Once you have this, you have a differential equation of variable $x$. So you will solve it assuming $s$ is a constant. What you have is a linear second order constant coefficient inhomogeneous ordinary differential equation. It will have a complementary (homogeneous) and a particular component.

The auxiliary (characteristic) equation is actually $1-s^2=0$, so the solution will be a linear combination of the exponentials of the solutions of the characteristic equation. Solutions are $\pm s$, exponentials of the solutions are $e^s$ and $e^{-s}$. $A$ and $B$ are constant coefficients.

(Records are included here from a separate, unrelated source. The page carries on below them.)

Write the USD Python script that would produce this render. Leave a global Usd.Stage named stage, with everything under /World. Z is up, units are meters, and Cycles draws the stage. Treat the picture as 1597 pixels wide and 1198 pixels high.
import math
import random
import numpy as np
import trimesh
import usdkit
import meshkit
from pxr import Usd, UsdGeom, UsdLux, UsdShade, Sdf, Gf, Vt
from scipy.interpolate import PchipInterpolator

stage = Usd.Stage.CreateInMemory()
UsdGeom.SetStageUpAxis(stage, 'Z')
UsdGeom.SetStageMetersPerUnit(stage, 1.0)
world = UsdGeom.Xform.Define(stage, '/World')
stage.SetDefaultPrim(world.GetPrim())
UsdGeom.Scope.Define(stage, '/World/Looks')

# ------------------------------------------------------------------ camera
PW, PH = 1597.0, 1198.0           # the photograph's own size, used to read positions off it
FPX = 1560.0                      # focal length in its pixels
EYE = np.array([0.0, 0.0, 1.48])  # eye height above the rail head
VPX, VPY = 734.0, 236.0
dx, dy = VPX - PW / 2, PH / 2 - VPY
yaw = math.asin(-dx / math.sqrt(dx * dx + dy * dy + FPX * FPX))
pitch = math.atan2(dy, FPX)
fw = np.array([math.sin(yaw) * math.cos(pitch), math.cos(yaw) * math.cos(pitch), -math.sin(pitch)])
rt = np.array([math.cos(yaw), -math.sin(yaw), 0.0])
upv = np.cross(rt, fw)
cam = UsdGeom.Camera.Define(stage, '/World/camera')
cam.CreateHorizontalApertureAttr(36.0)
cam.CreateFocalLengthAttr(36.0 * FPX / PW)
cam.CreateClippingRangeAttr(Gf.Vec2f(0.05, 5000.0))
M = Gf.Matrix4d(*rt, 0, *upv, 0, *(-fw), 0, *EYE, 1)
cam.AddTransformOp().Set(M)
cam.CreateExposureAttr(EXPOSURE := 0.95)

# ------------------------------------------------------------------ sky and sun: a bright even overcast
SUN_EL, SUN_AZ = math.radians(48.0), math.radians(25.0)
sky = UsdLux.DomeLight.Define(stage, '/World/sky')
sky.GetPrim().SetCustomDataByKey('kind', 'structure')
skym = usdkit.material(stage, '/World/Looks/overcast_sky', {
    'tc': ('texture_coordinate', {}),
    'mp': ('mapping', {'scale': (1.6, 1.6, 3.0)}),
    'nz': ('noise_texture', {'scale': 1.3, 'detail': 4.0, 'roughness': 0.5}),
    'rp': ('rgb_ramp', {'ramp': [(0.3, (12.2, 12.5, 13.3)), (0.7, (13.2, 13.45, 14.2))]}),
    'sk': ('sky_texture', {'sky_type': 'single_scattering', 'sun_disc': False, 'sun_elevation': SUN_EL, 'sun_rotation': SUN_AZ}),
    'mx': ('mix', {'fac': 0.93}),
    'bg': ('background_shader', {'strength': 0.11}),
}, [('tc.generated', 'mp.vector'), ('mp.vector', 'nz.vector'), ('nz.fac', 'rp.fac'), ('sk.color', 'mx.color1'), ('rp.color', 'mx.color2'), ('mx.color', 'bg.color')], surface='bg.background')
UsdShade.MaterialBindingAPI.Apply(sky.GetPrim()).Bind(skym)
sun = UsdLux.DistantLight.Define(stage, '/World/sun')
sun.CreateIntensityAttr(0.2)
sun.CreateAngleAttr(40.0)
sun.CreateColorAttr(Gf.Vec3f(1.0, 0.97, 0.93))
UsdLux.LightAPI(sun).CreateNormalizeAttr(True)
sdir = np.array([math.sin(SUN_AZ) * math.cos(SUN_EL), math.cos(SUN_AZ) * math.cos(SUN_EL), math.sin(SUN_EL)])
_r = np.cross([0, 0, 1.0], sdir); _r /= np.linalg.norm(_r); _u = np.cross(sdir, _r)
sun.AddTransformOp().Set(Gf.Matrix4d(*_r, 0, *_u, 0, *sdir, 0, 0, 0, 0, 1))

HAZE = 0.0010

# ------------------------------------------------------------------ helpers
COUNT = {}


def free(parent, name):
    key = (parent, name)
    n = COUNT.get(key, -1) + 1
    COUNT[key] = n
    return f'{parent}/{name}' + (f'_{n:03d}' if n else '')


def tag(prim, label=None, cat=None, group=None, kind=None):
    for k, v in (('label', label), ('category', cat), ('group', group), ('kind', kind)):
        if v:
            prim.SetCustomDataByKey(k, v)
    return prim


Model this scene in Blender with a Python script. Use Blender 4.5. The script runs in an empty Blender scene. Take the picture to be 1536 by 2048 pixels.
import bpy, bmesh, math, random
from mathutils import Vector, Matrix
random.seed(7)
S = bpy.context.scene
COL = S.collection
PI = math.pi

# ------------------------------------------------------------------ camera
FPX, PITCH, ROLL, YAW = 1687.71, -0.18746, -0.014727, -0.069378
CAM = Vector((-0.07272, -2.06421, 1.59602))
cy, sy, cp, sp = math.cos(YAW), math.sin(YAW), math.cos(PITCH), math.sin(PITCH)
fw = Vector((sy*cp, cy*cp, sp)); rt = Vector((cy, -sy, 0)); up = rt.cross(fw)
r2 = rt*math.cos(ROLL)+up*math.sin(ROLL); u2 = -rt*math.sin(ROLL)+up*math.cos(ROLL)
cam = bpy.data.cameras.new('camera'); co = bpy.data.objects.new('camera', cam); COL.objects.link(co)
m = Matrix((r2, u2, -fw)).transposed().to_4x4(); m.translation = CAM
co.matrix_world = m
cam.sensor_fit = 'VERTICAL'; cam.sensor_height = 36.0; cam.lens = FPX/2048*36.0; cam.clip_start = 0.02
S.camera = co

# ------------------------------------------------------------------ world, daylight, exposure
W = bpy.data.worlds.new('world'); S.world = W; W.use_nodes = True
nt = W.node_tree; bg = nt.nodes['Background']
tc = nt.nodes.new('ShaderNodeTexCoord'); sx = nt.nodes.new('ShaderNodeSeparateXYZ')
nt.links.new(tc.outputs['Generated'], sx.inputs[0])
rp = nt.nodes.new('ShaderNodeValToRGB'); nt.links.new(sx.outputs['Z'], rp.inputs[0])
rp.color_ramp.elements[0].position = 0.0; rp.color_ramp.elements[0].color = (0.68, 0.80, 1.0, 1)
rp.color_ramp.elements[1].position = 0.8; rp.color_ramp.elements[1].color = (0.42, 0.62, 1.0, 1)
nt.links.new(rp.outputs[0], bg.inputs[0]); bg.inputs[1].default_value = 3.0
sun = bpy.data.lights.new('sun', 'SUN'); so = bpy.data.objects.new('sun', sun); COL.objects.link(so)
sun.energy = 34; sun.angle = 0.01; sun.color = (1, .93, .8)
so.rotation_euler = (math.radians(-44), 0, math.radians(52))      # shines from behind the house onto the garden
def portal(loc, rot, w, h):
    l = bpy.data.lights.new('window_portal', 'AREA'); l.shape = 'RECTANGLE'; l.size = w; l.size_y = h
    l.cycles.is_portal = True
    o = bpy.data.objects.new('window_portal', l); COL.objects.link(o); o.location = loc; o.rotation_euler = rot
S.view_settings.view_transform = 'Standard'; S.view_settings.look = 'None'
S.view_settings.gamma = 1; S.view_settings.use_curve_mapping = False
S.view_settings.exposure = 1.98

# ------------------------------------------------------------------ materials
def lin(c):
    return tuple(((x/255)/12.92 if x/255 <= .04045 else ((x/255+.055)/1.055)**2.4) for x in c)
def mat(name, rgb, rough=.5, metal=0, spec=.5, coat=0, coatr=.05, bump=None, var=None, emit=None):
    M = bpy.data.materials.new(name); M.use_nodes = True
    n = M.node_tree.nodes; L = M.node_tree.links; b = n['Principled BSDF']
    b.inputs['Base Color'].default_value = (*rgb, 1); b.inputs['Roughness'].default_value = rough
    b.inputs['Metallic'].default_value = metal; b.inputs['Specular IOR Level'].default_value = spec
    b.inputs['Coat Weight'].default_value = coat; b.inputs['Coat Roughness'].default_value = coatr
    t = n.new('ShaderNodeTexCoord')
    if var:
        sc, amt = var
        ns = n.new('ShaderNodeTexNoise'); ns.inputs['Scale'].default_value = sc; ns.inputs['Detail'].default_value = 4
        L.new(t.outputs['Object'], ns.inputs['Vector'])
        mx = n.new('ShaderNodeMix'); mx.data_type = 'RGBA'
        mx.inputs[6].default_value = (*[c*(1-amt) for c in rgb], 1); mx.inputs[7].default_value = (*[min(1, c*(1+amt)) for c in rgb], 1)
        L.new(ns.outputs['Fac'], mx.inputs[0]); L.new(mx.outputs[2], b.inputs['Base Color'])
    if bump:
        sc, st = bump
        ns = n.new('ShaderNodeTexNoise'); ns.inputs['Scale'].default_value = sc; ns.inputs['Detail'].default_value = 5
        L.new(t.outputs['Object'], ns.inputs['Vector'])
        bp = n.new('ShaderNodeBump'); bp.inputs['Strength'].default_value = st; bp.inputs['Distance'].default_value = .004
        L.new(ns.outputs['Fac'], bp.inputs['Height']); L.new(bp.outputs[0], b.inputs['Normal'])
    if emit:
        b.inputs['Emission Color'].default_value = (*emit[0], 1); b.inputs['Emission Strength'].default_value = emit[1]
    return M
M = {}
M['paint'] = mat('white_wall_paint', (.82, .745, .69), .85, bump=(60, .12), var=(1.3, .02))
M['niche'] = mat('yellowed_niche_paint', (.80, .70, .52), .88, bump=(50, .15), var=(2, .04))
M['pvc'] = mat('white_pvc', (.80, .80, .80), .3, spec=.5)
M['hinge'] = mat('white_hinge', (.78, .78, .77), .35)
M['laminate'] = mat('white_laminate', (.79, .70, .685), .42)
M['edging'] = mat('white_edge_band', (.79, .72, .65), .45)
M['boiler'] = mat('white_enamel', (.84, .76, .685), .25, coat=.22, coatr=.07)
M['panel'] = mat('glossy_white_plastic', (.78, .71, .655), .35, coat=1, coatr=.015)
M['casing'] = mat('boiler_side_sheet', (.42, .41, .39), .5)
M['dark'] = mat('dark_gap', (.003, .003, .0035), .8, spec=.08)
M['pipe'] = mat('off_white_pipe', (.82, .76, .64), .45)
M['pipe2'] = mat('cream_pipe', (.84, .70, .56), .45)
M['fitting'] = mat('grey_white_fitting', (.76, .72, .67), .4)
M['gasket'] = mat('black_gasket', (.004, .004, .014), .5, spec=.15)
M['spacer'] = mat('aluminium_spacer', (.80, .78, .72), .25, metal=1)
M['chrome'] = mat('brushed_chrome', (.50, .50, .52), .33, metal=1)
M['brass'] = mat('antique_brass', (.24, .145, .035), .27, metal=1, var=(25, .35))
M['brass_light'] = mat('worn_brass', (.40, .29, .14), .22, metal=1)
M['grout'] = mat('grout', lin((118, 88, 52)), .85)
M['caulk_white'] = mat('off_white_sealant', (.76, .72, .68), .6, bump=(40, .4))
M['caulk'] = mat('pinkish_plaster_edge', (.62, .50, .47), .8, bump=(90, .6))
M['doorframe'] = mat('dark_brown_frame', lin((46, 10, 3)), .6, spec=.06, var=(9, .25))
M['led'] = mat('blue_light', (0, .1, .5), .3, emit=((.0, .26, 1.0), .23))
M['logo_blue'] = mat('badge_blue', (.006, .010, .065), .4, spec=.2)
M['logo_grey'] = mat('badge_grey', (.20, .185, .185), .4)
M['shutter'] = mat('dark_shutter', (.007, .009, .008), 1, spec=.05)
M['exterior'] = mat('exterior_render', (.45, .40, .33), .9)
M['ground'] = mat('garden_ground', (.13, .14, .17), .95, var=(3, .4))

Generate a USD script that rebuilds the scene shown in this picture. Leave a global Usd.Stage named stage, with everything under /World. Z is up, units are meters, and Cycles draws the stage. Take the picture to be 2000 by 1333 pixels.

For the particular solution, the method you describe is using the method of undetermined coefficients. It is pointless to explain it here, there are quite a few things you need to be careful about and you need to study it properly. You can't solve partial differential equations without knowing such fundamentals about ordinary differential equations. But to find $a$ and $b$, you will insert $v_p$ into the equation (keep in mind $s$ is constant) and you will equate coefficients of $\sin$'s and $\cos$'s

Answer 3

Your equation $$\dfrac{d^2 v}{dx^2} - s^2 v = - s \sin(\pi x)$$ is a second-order linear differential equation. Like any linear differential equation, its general solution is of the form (particular solution) + (general solution of the homogeneous equation). Your "complementary function" is the general solution of the homogeneous equation $$ \dfrac{d^2 v}{dx^2} - s^2 v = 0$$ One way to find a particular solution (the method of "undetermined coefficients") is to make an educated guess at the form of a solution and then find what coefficients are needed to make this work. In this case the right side involves $\sin(\pi x)$, so we try a linear combination of $\sin(\pi x)$ and $\cos(\pi x)$ (the latter turns out not to be needed).

Once you find your general solution, the next step will be to look at it at $x=0$ and $x=1$ and see what $A$ and $B$ you need to make the boundary conditions true.

Answer 4

The language seems to be geared toward the annihilator method. $$ (D^{2}-s^{2})v = -s \sin(\pi x) \\ (D^{2}+\pi^{2})(D-s)(D+s)v = 0. $$ The general solution of the second equation is, for $s > 0$, $$ v(x) = Ae^{-sx}+Be^{sx}+E\sin(\pi x)+F\cos(\pi x). $$ Applying $(D-s^{2})$ to the right annihilates $Ae^{-sx}+Be^{sx}$, which leaves \begin{align} -s\sin(\pi x) & = (D^{2}-s^{2})(E\sin(\pi x)+F\cos(\pi x)) \\ & = (-\pi^{2}-s^{2})\{E\sin(\pi x)+F\cos(\pi x)\} \end{align} Hence, $F=0$ and $E=s/(\pi^{2}+s^{2})$. Therefore, $$ v(x) = Ae^{-sx}+Be^{sx}+\frac{s}{\pi^{2}+s^{2}}\sin(\pi x). $$ And $v(0)=0=v(1)$ implies $$ A+B = 0\\ Ae^{-s}+Be^{s} = 0 $$ Unless the equations are dependent, $A=B=0$. They are dependent iff $s=0$. For $s > 0$, $$ v(x) = \frac{s}{\pi^{2}+s^{2}}\sin(\pi x). $$